Take Jos Buttler’s winter as a microcosm of the sport’s current standing with its public. Whereas Ben Stokes’ World Cup and Headingley heroics shared an equal billing in the summer of 2019, who honestly thinks that Buttler’s masterful displays against Australia and Sri Lanka in the UAE will linger longer in the memory than his derelict efforts with the bat and gloves Down Under? The Ashes may be an overhyped husk of a competition in urgent need of a competitive reboot, but it’s also the primary prism through which English cricket has been viewed for most of the 21st century. You don’t get to debase the competition that your fanbase has been conditioned to hold most dear, without expecting an almighty backlash.

And so, in spite of Giles’ protestations, in spite of Chris Silverwood‘s focus on the “positives”, in spite of Root’s boy-on-burning-deck attributes, it is surely not acceptable to allow this drift to continue in perpetuity.

Root went to the well in 2021 – he even took up residence there – churning out an exceptional haul of 1708 runs at 61.00. But the evidence, right from the outset in Sri Lanka and India, where his three massive matchwinning hundreds were backed up by a next-highest score of 87 (from the now-banished Dom Sibley in Chennai), is that no one is willing or capable of following his lead.

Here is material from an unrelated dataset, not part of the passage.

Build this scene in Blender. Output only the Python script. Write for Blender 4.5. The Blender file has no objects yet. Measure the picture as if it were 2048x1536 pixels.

As for his relationship with Silverwood, the most unlikely “supremo” in Test history after the sacking of Ed Smith as national selector last summer, the sense pervades that both men are too inherently “nice” to deliver the sort of home truths that this team so clearly needed to stay remotely in touch with a good, but far from great, opposition. Between them, however, the pair managed to compile a litany of tactical errors that defied belief at the time, and more so in hindsight.
The selection of a never-before-seen attack at Brisbane, with England’s most reliable Ashes combatant Stuart Broad warming the bench; the banishment of a now-Gabba-scarred Jack Leach on a turner at Adelaide, and the reliance on the same medium-paced attack that had proven so toothless in the equivalent fixture four years earlier. The wrecking of Ben Stokes as a bowling option, by deploying him to bowl endless bouncers, as if England had not mistreated enough of their quicks already in recent Test history.

Then there was the retention of the hapless Haseeb Hameed over the team’s senior opener of the past three years, Rory Burns – for crimes against communication apparently, which perhaps says as much about who he was communicating with than anything that he didn’t have to say for himself. Burns’ first-ball humiliation at the Gabba may have entered Ashes folklore, but aside from Root, there was no other specialist batter in England’s starting XI with multiple Test centuries to his name, nor anyone else with as many as 500 runs in 2021. Of all the moments to presume that Burns was the team’s most pressing problem, this was surely not it.

Those decisions barely cover off the period of the series when the Ashes were still live – all 12 days of it. The official tour review may or may not unearth other pertinent gripes and missteps, and the ECB’s overarching strategy will face the scrutiny it deserves in due course. But, as with other matters currently on the UK’s news agenda, sometimes the shortcomings are so obvious that waiting for the inquiry is merely stalling for time. This is the hand that England were dealt this winter. It has been played appallingly.